Shapiro–Wilk test: W = (Σaᵢx₍ᵢ₎)²/(Σ(xᵢ-x̄)²), where aᵢ are coefficients from expected normal order statistics. W ∈ (0,1], W = 1 for normal data. Most powerful for small samples (n ≤ 50). For n > 5000: any real distribution does not significantly differ from normal.
Checking Symmetry and Heavy Tails
Skewness coefficient: g₁ = m₃/m₂^{3/2} (standardized third moment). For normal: g₁ = 0. Excess kurtosis: g₂ = m₄/m₂² − 3. Normal: g₂ = 0. D’Agostino–Pearson test: combines g₁ and g₂ into a χ² statistic with 2 degrees of freedom. Normal: g₁=0 and g₂=0. Log-normal have g₁>0, g₂>0—they are right-skewed with heavy tails.
Quantile-quantile plot (PP-plot vs QQ-plot): PP-plot: empirical vs theoretical probabilities—sensitive to the center. QQ-plot: empirical vs theoretical quantiles—sensitive to tails. For finance: QQ-plot reveals heavy tails (points above the line in the tails).
Goodness-of-Fit Tests for Discrete Distributions
Poisson test: combine the tail (k ≥ K) into one cell. Number of parameters r = 1 (λ_hat = x̄). df = K − 1 − r. Binomial test: similarly with r = 1 (p̂ = x̄/n). For negative binomial: r = 2 (n̂, p̂). The power of the χ² test against “overdispersion” is low—special tests (Cochran, Anderson–Darling for discrete) exist.
Testing for Overdispersion
In real count data, the Poisson model often fails: Var[Y] > E[Y] (overdispersion). Dean’s test: statistic Z = (Σ(Yᵢ−λ̂)²−Σλ̂ᵢ)/√(2Σλ̂ᵢ²) → N(0,1). Poisson alternatives: Negative binomial (NB): Var = μ + μ²/r. Zero-inflated (ZIP): a mixture of Poisson and point mass at 0. Model selection via LRT or AIC.
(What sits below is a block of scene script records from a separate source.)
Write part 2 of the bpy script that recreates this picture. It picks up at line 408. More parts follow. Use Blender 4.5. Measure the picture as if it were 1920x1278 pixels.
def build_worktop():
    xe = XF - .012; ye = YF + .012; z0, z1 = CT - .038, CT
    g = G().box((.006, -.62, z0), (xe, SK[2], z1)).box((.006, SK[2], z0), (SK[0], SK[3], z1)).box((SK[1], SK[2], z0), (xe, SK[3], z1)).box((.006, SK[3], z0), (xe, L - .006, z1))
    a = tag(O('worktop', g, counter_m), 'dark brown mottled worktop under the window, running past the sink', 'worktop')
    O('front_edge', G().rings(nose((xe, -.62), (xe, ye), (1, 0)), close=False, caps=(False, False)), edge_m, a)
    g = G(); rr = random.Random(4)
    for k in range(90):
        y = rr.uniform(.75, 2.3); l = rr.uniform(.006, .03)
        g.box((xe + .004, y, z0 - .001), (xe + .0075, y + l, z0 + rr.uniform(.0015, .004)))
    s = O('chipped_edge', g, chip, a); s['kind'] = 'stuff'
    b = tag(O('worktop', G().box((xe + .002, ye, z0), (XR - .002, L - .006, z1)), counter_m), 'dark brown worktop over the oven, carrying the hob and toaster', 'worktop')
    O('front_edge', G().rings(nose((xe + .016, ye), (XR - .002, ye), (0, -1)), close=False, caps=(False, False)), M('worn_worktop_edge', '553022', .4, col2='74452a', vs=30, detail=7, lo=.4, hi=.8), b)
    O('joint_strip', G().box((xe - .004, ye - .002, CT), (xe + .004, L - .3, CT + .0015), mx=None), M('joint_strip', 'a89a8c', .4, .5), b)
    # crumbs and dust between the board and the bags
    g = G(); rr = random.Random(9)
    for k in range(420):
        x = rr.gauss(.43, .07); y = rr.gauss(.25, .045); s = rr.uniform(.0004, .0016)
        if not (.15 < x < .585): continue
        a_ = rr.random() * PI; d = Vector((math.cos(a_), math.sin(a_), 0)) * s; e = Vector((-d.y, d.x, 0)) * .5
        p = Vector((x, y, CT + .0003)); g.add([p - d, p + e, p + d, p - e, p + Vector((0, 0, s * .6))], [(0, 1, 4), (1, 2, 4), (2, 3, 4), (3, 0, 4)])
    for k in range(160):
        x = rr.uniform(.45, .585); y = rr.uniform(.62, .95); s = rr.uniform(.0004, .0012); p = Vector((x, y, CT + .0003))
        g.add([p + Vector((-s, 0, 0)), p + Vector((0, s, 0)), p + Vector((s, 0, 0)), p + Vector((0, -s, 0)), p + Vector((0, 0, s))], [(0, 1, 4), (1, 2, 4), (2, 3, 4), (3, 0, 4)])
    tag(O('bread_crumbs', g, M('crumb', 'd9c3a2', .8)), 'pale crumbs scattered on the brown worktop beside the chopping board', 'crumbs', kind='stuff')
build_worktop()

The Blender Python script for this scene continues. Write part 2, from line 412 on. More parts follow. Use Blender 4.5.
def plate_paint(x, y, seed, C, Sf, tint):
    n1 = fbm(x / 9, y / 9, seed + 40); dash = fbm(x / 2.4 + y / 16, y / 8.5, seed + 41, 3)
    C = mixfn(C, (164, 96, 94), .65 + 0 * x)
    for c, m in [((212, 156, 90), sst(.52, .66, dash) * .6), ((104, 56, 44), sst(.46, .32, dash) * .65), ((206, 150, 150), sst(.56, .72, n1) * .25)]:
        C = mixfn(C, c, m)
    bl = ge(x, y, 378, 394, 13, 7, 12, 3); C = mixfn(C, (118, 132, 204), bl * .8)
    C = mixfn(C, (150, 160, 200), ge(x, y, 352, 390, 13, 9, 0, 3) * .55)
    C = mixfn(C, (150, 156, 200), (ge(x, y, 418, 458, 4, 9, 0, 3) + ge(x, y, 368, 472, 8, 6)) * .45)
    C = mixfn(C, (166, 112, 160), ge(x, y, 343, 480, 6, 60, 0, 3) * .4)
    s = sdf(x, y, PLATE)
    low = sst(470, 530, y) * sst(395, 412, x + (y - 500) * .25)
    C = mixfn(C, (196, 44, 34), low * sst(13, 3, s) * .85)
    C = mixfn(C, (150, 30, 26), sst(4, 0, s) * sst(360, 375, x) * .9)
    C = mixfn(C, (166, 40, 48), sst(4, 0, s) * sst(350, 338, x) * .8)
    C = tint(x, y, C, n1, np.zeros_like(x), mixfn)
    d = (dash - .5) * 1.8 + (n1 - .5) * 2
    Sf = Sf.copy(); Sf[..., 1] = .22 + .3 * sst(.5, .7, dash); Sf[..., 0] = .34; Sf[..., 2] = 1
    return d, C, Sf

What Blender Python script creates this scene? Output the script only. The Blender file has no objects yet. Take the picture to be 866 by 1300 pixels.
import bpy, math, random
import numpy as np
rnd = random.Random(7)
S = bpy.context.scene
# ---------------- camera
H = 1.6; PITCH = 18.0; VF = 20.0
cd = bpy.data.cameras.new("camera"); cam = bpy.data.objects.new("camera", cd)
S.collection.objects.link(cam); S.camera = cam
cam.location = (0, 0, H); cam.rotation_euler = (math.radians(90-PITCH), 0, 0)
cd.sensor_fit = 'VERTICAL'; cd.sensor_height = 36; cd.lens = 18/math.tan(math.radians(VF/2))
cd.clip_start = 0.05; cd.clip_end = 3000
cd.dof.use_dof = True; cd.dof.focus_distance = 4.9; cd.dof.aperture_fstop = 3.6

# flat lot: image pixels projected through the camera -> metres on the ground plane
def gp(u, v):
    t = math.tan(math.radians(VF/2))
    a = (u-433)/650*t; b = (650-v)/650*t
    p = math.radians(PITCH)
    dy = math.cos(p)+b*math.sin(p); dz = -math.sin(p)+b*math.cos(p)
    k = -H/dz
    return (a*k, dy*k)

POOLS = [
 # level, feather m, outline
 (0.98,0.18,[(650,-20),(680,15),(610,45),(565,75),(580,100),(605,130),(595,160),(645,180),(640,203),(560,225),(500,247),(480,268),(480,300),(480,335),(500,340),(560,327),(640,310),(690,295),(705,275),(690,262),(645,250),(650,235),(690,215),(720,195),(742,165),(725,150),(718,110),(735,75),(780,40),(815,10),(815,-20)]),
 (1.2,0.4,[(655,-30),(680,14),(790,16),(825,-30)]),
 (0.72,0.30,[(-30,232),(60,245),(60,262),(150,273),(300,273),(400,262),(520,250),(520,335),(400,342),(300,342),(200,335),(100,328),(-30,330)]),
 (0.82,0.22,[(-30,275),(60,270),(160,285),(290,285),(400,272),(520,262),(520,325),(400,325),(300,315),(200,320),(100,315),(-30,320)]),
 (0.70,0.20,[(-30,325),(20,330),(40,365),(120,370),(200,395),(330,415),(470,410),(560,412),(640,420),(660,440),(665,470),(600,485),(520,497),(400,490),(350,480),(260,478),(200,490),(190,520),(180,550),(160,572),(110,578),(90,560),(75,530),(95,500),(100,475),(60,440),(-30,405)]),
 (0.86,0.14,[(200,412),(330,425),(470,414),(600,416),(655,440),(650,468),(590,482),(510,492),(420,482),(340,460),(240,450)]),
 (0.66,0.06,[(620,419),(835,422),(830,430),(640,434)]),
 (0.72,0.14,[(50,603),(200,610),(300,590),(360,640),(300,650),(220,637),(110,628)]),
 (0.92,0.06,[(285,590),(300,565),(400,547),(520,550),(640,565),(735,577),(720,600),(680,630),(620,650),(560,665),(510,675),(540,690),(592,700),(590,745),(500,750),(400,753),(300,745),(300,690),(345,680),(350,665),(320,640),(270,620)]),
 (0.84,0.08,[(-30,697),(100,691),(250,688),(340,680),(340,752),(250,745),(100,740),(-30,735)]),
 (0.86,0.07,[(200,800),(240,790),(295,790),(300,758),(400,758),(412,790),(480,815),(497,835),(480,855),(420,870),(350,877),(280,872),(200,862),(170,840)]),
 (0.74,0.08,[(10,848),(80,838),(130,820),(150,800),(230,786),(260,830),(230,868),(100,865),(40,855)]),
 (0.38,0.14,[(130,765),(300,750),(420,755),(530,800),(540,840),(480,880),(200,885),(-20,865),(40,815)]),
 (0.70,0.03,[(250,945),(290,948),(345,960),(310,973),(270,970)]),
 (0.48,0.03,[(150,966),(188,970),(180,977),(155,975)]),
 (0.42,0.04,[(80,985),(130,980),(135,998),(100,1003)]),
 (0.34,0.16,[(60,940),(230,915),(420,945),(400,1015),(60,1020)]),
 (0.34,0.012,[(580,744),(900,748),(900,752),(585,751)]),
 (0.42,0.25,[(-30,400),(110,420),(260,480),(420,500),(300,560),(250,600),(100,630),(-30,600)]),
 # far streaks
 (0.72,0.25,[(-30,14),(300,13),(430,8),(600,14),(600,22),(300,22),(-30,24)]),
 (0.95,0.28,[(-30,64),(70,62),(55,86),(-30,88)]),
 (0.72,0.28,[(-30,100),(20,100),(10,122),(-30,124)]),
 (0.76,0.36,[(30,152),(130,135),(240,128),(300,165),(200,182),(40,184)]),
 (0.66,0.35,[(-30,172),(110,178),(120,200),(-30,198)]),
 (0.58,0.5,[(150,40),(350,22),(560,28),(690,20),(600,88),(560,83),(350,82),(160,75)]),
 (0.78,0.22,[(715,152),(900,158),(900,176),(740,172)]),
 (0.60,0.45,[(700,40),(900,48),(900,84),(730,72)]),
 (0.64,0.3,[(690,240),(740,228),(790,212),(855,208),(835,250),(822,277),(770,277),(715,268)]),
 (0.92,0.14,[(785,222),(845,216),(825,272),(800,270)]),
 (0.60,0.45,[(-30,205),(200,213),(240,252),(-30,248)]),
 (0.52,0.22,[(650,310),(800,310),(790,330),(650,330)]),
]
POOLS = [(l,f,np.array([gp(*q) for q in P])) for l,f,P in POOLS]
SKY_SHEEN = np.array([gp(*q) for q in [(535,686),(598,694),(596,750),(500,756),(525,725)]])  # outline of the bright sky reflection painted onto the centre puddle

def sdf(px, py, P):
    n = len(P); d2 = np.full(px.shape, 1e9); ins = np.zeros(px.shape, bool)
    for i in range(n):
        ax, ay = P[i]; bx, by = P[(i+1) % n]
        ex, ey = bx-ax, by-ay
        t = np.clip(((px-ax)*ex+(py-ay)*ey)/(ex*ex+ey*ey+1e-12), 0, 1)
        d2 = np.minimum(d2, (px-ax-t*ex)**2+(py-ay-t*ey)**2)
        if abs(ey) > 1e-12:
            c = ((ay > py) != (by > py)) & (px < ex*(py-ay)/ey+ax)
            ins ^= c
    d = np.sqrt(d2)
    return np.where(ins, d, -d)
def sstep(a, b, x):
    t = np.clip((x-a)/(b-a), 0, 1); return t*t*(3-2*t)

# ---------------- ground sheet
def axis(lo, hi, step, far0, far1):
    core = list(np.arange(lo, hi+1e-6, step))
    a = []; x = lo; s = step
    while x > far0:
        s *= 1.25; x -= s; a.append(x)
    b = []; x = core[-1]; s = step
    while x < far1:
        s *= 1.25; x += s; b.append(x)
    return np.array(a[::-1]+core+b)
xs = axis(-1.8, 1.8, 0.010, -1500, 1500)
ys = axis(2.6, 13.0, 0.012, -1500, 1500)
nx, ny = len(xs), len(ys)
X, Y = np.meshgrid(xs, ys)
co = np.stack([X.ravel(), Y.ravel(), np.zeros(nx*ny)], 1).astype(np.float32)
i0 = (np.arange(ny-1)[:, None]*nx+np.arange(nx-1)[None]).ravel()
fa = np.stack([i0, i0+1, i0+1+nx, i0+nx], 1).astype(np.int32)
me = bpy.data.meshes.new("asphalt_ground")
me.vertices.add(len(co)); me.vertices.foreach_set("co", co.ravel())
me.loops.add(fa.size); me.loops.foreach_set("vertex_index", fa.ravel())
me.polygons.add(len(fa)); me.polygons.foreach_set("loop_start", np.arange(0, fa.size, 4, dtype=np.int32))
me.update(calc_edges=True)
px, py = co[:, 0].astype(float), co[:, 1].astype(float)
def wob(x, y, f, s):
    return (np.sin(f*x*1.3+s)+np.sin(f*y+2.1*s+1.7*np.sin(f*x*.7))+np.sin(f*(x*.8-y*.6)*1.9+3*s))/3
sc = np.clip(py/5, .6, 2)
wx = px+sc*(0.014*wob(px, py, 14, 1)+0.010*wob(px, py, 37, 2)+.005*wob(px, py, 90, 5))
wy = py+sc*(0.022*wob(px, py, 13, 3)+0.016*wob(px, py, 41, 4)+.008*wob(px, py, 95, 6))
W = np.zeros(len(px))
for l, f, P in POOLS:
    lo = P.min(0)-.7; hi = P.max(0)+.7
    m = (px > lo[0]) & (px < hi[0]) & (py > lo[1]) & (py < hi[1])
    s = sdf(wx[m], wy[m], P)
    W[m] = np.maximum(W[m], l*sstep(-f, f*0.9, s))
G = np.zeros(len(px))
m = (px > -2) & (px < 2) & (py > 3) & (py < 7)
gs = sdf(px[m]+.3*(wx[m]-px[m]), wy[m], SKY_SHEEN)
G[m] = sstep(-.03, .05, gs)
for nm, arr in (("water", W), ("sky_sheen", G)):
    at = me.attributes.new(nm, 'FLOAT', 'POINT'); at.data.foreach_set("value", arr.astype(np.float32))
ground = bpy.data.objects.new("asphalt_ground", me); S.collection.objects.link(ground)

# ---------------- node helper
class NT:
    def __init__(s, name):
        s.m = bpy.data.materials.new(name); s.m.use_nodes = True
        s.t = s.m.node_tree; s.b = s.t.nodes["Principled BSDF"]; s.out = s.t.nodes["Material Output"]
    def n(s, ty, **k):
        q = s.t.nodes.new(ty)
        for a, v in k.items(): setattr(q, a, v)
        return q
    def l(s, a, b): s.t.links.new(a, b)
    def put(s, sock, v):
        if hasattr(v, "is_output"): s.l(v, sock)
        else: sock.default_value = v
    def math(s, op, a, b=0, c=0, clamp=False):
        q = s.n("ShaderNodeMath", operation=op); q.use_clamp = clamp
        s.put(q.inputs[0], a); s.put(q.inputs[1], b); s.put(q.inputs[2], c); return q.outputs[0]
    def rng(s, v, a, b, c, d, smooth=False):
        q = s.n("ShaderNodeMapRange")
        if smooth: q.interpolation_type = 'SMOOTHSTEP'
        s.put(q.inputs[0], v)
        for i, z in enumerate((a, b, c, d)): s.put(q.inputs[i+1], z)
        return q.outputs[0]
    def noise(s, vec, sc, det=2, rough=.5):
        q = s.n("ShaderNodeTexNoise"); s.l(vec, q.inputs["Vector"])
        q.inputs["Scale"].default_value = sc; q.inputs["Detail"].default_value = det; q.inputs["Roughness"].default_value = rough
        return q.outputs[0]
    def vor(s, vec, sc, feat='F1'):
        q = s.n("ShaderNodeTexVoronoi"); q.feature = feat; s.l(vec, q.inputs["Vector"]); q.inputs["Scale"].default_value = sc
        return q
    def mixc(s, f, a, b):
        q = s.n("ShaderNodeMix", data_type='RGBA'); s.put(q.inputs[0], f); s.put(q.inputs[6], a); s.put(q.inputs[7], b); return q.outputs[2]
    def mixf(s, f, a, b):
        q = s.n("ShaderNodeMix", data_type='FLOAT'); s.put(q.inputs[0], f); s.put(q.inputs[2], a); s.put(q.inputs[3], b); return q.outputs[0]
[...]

Goodness-of-Fit Tests in Bayesian Statistics
In the Bayesian paradigm, “goodness-of-fit tests” are posterior predictive p-values (PPP): p_ppc = P(T(X_rep) ≥ T(X_obs) | X_obs), where X_rep ~ P(X|θ)·P(θ|X_obs). PPP ≈ 0.5 means good fit. Criticism: PPPs are conservative—inflate p-values (double use of data for fit and test).
Information Criteria and Model Selection
AIC (Akaike): AIC = −2ℓ(θ̂) + 2k. Select model with min AIC. Assesses the expected KL divergence between true and fitted distributions. BIC (Bayesian): BIC = −2ℓ(θ̂) + k·ln(n). Penalizes complexity more with large n → selects simpler models. For nested models: BIC difference > 10 is strong evidence for the simpler. Likelihood ratio test: Λ = 2(ℓ₁−ℓ₀) ~ χ²(k₁−k₀)—nested models.
Numerical Example: χ² Goodness-of-Fit Test and AIC Criterion
Problem: A die is thrown n=60 times. Observed frequencies O={8,10,12,11,9,10}. Test H₀: fair die; choose the best of two models by AIC.
Step 1: Expected frequencies under H₀ (uniform): Eᵢ=60/6=10 for each face.
Step 2: χ²=Σ(Oᵢ−Eᵢ)²/Eᵢ=(8−10)²/10+(10−10)²/10+(12−10)²/10+(11−10)²/10+(9−10)²/10+(10−10)²/10 = 4/10+0+4/10+1/10+1/10+0 = 1.0.
Step 3: df=k−1=5. Critical χ²(0.05;5)=11.07. Since 1.0<11.07, H₀ is not rejected. p-value≈0.96.
Step 4: Model M₁ (uniform, 0 parameters): log-likelihood = 60·ln(1/6)≈−107.4; AIC=2·107.4+2·0=214.8. Model M₂ (free probabilities, 5 parameters): AIC=2·106.9+2·5=223.8. ΔAIC=9>6 → M₁ is preferred—Occam’s razor confirmed.